The Divided Union

8 Twenty-Minute Programs
Grade(s):  9 - 12
Curriculum:  History

This series brilliantly leads you through the events and the battle grounds of the civil war. This was the first war ever to be photographed and these programs integrate a wealth of first hand information including extensive footage, letters, diaries etc. Not simply a military story, this series is an unprecedented illumination of this turbulent period in our history that truly separates reality from myth and legend, presenting the balanced truth.

Teachers Guide: The 16-page guide contains goals, background information and recommended activities for classroom use of each program.

Programs Titles & Descriptions:

1.   The Antebellum South (19.06)
The program focuses on southern though, in addition to some of the events that drew the North and South further and further apart.  It does so using narration under drawings, photographs and reenactment footage.  In addition noted scholars carry the flow of the program. Teacher Guide

2.   Forward to Sumter   (18.20)
The push by Southerners to permit slavery in Kansas and Nebraska led to the formation of the Republican Party and Abraham Lincoln.  Lincoln was a former Whig who had broken with his party for pragmatism and a deep devotion to the Union.

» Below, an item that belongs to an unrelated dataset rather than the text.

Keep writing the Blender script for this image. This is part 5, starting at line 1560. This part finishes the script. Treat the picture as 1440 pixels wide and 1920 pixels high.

3.   The Summer War   (19:23)
By keeping troops at Fort Sumter, President Lincoln very clearly manuvered the South into a position where it fired the first shot.  Prior to this there had been mixed reaction on the North as to what action to take with regards to the secession of the Southern States.  The shots fired on Fort Sumter were interpreted as an attack on the North and coalesced the various factions in favor of the war.  Each side was sure it would win.  Many men had volunteered for three months - more than enough time - they thought, to win the war.

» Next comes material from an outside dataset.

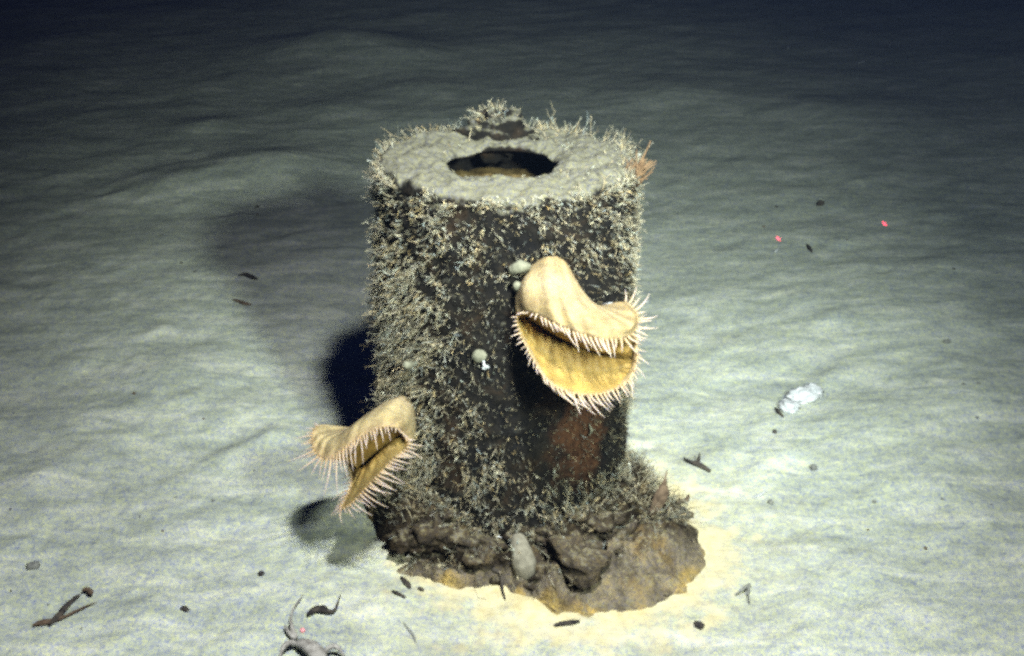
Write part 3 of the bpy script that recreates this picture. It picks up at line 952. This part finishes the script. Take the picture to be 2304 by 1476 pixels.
def polyp(pts, rad, label, name='stalked_polyp', mat=M_PALE):
    mb = MB(); mb.tube(pts, rad, 10)
    o = mb.build(name, mat, None, pts[0])
    return tag(o, label, 'polyp')
polyp([on_cyl(1150, 612, .002)[0], on_cyl(1154, 596, .012)[0], on_cyl(1170, 586, .016)[0], on_cyl(1186, 590, .014)[0]], [.004, .0055, .007, .004],
      'pale curled polyp above the column of the large anemone')
polyp([on_cyl(1168, 640, .0)[0], on_cyl(1162, 633, .014)[0], on_cyl(1160, 624, .018)[0]], [.004, .0055, .003], 'small pale knob beside the left edge of the large anemone')
polyp([on_cyl(942, 815, .004)[0], on_cyl(944, 809, .020)[0], on_cyl(946, 803, .024)[0]], [.003, .005, .003], 'pale knob among the hydroids on the left of the canister')
polyp([on_cyl(1355, 690, .0)[0], on_cyl(1345, 680, .02)[0], on_cyl(1338, 674, .024)[0]], [.004, .006, .004], 'white knob behind the right end of the large anemone', 'stalked_polyp', M_WHITE)
mb = MB(); mb.tube([on_cyl(1322, 952, .003)[0], on_cyl(1325, 965, .005)[0], on_cyl(1321, 978, .003)[0]], [.0008, .0016, .0008], 6)
tag(mb.build('worm_tube', M_PALE, None, on_cyl(1322, 965)[0]), 'thin upright pale worm tube on the bare rusty patch', 'worm tube')

# closed anemone on the crust at the front, in folds
c = crust_pt(1180, 1285)
t0 = at_depth(1165, 1210, 0)
d = (c - CAM).y * CP - (c - CAM).z * SP
P = lambda x, y, k=0.0: at_depth(x, y, d - k + .006)
mb = MB()
mb.tube([P(1183, 1288, -.006), P(1182, 1278, .008), P(1178, 1262, .014), P(1174, 1245, .013), P(1169, 1226, .010), P(1165, 1210, .006), P(1164, 1204, .002)],
        [.0125, .0150, .0140, .0126, .0108, .0088, .0050], 18)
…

4.   Bloody Stalemate   (19:06)
There was no doubt that this war was real and was going to be around for a long time.   The Union armies pushed further South to take New Orleans and the Mississippi Valley.  The Confederacy built ships and naval battles ensued.  On land and sea both sides experienced successes and failures.  The successes, however, were always shadowed by high casualties and mortality rates.

5.   The Politics of War   (19:24)
The effect of the Emancipation Proclamation coupled with Lee's retreat from Antietum had ended the Confederate hopes of foreign intervention.  The Confederacy would have to fight on alone against the North's superior forces.  The bloody battles of the first year had left the Confederate Army in desperate need of fresh troops.  In April, 1862, the South began conscription, and Confederate was factories were filled largely by white women and black slave labor.

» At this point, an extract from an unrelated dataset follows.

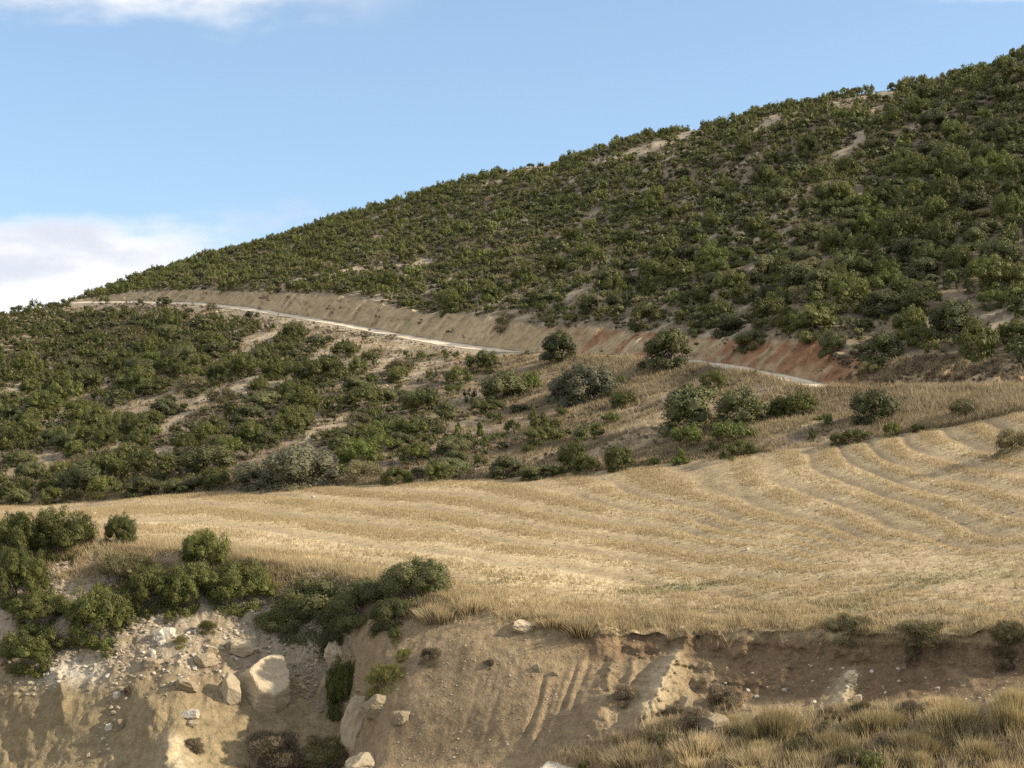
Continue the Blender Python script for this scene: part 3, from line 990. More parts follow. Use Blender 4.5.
SM = [  # small foreground tufts
    ('bright', 107, 656, 30, 18, 'small bright green tuft at the foot of the big round juniper'),
    ('yellowgreen', 206, 634, 22, 15, 'little yellowish tuft on the pale scree under the bank thicket'),
    ('yellowgreen', 179, 648, 16, 14, 'tiny olive tuft among the white stones of the scree'),
    ('bright', 170, 622, 20, 12, 'tiny green tuft beside the two white stones'),
    ('bright', 396, 644, 20, 17, 'small bright green tuft on the right rim of the gully'),
    ('yellowgreen', 404, 660, 18, 12, 'thin pale tuft above the rounded yellow green broom'),
    ('dead', 431, 664, 26, 18, 'brown dry tuft where the rocks meet the big earth face'),
    ('dead', 489, 668, 14, 9, 'lone brown tuft on the smooth upper part of the earth face'),
    ('dead', 194, 752, 22, 14, 'dark brown tuft at the foot of the sunlit earth pinnacle on the left'),
    ('dead', 128, 696, 12, 11, 'small dark tuft under the rubble on the left bank'),
    ('dead', 700, 736, 44, 30, 'grey brown twiggy bush beside the rounded rock at the bank foot'),
    ('dead', 722, 712, 46, 28, 'dark dry bush behind the rounded rock at the bank foot'),
    ('dead', 627, 706, 34, 22, 'dark dry bush in the hollow left of the pale pinnacle'),
    ('dead', 676, 722, 26, 18, 'dry bush at the shaded foot of the pale pinnacle'),
    ('dead', 912, 660, 24, 18, 'dark tuft clinging to the middle of the brown bank'),
    ('dead', 1004, 672, 24, 16, 'dark tuft on the brown bank below the hanging broom'),
    ('drygrass', 586, 634, 60, 26, 'brown grass mat hanging over the top of the earth face'),
    ('drygrass', 556, 626, 40, 18, 'brown grass clump at the top of the earth face beside the pale slab'),
    ('drygrass', 470, 612, 40, 22, 'dry grass clump on the crest left of the pale slab'),
    ('drygrass', 442, 622, 46, 26, 'dry grass clump below the tall gully rim oak'),
    ('bright', 430, 600, 26, 18, 'green shoot clump at the right foot of the gully rim oak'),
    ('tussock', 840, 756, 50, 30, 'pale tussock in the front row left of the green plant'),
    ('tussock', 920, 762, 60, 34, 'straw coloured tussock right of the green plant at the bottom'),
    ('tussock', 985, 764, 60, 30, 'straw tussock in the front row near the right corner'),
    ('bright', 872, 774, 42, 22, 'leafy bright green plant at the bottom edge among dry grass'),
    ('drygrass', 702, 764, 60, 36, 'tall dry grass clump in front of the twiggy bush'),
    ('drygrass', 642, 768, 60, 30, 'dry grass clump at the bottom edge below the pale pinnacle'),
    ('drygrass', 760, 770, 56, 26, 'dry grass clump at the bottom edge below the big greenish tussock'),
    ('bright', 582, 776, 12, 16, 'thin green shoot at the bottom edge left of the dry grass'),
]
for (k, px, py, w, h, lb) in SM:
    bush(NEAR, k, px, py, w, h, lb)
BP, bkx, bky = samp('N1', 'M2', 220, lambda px, py, x, y, sl: sstep(600, 720, px + (py - 730) * 2.0) * sstep(722, 738, py + .075 * (px - 640)), 610, 1030)
for k in thin(BP, np.full(len(BP), .38)):
    kd = str(rng.choice(['tussock', 'drygrass', 'dead', 'broom'], p=[.30, .25, .22, .23]))
    if bky[k] > 778 or bkx[k] > 1018:
        continue
    ww = rng.uniform(20, 38)
    bush(NEAR, kd, bkx[k], bky[k], ww, ww * rng.uniform(.5, .75), {'tussock': 'greenish tussock in the rough grass at the foot of the shaded bank', 'drygrass': 'straw coloured clump in the rough grass at the foot of the shaded bank', 'dead': 'dead brown twiggy bush in the rough grass at the foot of the bank', 'broom': 'olive broom in the rough grass at the foot of the shaded bank'}[kd],
         {'tussock': 'greenish tussocks at the bank foot', 'drygrass': 'straw clumps at the bank foot', 'dead': 'dead bushes at the bank foot', 'broom': 'olive brooms at the bank foot'}[kd])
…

6.   High Tide of the Confederacy   (19:31)
The Southerners were tremendous fighters.  They were bold, they were reckless.   They were tenacious in their abilities to withstand hardship.  But they were probably better fighters than soldiers, units could sustain horrendous casualties and continue to fight.  They were marvelous in one wild mad dash if they could win it all that way, but they couldn't stand the waiting and inactivity.  

7.   Total War  (19:32)
It was no longer army against army, but society against society.  It had become total war.  Three years of war had taken its toll on the Confederate Army, but those who remained were battle hardened and ready to die for the cause.  Few of them understood that they were fighting for a way of life that no longer existed.

8.   Conclusion at Appomattox (19:19)
By June 1864 Confederate troops were pushed back to the last group of hills before Atlanta.   The South was now in economic ruin.  Most of the Confederate Army, however, still retained the will to resist.  They believed that they could still make the was so costly to the North that voters in the next election would choose a man willing to negotiate peace.